[cfe-dev] atomic intrinsics

Howard Hinnant hhinnant at apple.com
Mon Oct 18 09:11:55 PDT 2010


On Oct 16, 2010, at 9:34 AM, Howard Hinnant wrote:

> On Oct 16, 2010, at 9:21 AM, Sebastian Redl wrote:
> 
>> 
>> On 16.10.2010, at 03:05, John McCall wrote:
>> 
>>> On Oct 15, 2010, at 5:03 PM, Howard Hinnant wrote:
>>>> Thanks for looking at this John.
>>>> 
>>>> On Oct 15, 2010, at 7:21 PM, John McCall wrote:
>>>> 
>>>>> On Oct 7, 2010, at 5:30 PM, Howard Hinnant wrote:
>>>>>> I see what you mean.  I'll mention this in the design doc.  I believe it will be an issue for any design we choose (A, B, or C).
>>>>> 
>>>>> 
>>>>> After some thought, I think I personally prefer proposal A, slightly modified such that __atomic_is_lock_free is a pseudofunction like __is_pod().
>>>> 
>>>> I see, like:
>>>> 
>>>> bool __atomic_is_lock_free(type);
>>>> 
>>>> ?
>>> 
>>> That's what I was thinking.
>> 
>> Is that sufficient? The library spec contains a per-object is_lock_free(), presumably so that it can return false for unaligned objects. Are we confident that all such cases can be resolved in the library, so that the only query to the compiler needs to be about the underlying type?
> 
> Good question.  I think we're ok on the C++ side.  I don't know about the C side.  In N3126 (the current draft) 29.4 [atomics.lockfree]/2 says:

I checked with Lawrence Crowl concerning the C side.  The C spec currently says that different invocations of atomic_is_lock_free for the same pointer type may return different results.  Lawrence tells me that the C spec is based on an old C++ spec and is due to be changed to be consistent with C++.  Therefore I believe we're good to go with bool __atomic_is_lock_free(type).

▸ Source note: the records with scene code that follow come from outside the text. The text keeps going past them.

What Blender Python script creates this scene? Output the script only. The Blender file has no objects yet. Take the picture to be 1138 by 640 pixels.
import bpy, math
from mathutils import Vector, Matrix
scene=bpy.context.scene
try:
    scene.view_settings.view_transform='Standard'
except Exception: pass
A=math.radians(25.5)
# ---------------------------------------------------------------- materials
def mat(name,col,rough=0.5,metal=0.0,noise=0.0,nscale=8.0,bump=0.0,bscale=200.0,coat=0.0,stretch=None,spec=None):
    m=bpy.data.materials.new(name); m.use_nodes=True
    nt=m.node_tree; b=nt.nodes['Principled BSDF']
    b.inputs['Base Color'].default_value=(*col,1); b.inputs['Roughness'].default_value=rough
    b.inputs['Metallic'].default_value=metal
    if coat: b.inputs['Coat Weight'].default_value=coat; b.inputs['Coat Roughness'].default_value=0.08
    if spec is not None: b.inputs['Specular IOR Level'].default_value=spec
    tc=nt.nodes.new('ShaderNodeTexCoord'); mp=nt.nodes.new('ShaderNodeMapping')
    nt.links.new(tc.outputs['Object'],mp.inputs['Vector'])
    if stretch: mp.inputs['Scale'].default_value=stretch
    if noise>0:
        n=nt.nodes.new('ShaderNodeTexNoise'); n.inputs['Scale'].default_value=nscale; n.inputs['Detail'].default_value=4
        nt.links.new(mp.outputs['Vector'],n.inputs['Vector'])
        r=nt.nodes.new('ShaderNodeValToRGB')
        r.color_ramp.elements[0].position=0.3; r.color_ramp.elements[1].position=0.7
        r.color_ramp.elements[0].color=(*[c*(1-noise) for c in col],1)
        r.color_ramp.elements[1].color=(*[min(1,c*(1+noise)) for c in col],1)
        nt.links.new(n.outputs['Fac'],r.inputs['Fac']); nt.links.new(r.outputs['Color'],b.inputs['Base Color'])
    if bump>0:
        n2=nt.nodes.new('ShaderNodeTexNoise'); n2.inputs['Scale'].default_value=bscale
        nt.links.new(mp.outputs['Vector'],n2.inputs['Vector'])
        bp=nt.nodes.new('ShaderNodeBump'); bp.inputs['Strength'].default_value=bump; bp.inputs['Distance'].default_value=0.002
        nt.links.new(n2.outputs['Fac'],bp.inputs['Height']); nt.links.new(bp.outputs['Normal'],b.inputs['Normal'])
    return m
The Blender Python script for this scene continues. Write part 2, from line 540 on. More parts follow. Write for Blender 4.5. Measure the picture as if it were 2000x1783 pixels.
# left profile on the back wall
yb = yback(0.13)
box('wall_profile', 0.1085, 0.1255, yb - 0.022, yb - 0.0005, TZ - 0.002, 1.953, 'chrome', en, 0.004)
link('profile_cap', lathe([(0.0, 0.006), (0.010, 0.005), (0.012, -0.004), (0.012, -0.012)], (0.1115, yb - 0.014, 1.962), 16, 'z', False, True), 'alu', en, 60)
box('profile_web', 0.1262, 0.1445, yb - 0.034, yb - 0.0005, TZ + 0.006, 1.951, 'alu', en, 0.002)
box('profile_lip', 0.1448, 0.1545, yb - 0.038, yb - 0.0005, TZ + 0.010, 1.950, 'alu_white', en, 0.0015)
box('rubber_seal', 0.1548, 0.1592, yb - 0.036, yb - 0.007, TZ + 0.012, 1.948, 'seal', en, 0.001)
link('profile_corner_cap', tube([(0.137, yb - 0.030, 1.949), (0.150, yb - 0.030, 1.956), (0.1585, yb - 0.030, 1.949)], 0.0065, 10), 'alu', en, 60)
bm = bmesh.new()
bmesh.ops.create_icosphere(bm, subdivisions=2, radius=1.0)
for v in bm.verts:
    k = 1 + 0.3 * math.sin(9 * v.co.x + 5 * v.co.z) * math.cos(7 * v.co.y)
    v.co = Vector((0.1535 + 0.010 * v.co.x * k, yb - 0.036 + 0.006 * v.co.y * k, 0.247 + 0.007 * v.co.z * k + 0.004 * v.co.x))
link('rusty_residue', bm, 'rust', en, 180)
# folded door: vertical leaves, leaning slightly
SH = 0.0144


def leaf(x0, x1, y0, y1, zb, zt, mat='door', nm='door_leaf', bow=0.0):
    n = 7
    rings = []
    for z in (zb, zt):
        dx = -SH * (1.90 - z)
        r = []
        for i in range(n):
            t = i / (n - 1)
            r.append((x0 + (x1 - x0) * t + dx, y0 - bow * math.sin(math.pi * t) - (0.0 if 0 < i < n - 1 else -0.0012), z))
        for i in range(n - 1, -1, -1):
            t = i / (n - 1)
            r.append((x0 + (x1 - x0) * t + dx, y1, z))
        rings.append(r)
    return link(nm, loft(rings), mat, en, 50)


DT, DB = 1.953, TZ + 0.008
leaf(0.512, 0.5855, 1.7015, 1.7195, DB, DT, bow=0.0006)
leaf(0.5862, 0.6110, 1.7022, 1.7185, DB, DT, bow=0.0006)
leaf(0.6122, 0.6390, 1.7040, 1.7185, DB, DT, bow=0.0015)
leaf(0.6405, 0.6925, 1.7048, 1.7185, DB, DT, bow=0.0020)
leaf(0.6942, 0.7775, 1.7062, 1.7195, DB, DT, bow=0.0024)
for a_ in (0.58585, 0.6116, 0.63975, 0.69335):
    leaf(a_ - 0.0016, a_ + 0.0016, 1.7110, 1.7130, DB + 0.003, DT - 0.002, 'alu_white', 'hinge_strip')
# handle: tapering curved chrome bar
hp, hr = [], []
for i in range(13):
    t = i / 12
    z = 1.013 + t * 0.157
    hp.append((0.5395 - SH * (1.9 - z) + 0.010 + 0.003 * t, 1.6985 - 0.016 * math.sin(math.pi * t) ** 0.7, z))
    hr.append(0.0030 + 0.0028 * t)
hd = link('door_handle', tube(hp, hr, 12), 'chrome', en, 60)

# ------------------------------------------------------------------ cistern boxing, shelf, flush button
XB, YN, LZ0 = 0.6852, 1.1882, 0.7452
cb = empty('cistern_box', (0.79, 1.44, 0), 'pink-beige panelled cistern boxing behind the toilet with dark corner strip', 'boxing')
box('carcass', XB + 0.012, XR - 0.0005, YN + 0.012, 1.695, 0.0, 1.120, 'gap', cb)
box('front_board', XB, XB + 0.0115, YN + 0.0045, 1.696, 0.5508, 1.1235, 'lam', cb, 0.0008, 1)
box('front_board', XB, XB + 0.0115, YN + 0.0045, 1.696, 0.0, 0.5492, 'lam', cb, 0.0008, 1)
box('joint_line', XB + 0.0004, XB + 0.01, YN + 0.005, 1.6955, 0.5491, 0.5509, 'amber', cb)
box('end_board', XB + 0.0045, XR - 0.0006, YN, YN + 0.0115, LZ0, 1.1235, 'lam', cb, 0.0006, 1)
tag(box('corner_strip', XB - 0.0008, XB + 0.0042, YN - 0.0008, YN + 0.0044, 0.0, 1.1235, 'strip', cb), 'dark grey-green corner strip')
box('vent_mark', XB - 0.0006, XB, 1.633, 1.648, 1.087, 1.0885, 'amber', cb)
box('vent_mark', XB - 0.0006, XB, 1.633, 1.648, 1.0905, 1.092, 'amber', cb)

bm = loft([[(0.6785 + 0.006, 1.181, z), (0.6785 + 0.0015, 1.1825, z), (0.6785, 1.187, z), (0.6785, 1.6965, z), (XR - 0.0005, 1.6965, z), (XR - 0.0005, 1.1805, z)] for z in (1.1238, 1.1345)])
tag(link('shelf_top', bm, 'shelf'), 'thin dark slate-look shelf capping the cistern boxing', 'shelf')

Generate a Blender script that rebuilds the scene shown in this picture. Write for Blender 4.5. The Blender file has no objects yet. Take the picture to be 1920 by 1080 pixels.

I've updated Design A under:

http://libcxx.llvm.org/atomic_design.html

with the above change, and a few more details.  I'm hearing consensus on Design A.  If you feel differently please speak up.  I plan on commencing work on libc++'s <atomic> immediately, assuming Design A.

One question about Design A that has yet to be discussed is the possible defaulting of memory orderings in the intrinsics.  This defaulting, if it exists, is described at the very bottom of:

http://libcxx.llvm.org/atomic_design_a.html

I have no strong feeling either way.  I can easily live with or without the memory order defaults.  But I should either remove the "If desired" from the description (mandating the defaults), or remove the description of the defaults altogether (banning them).  Please weigh in with your opinions.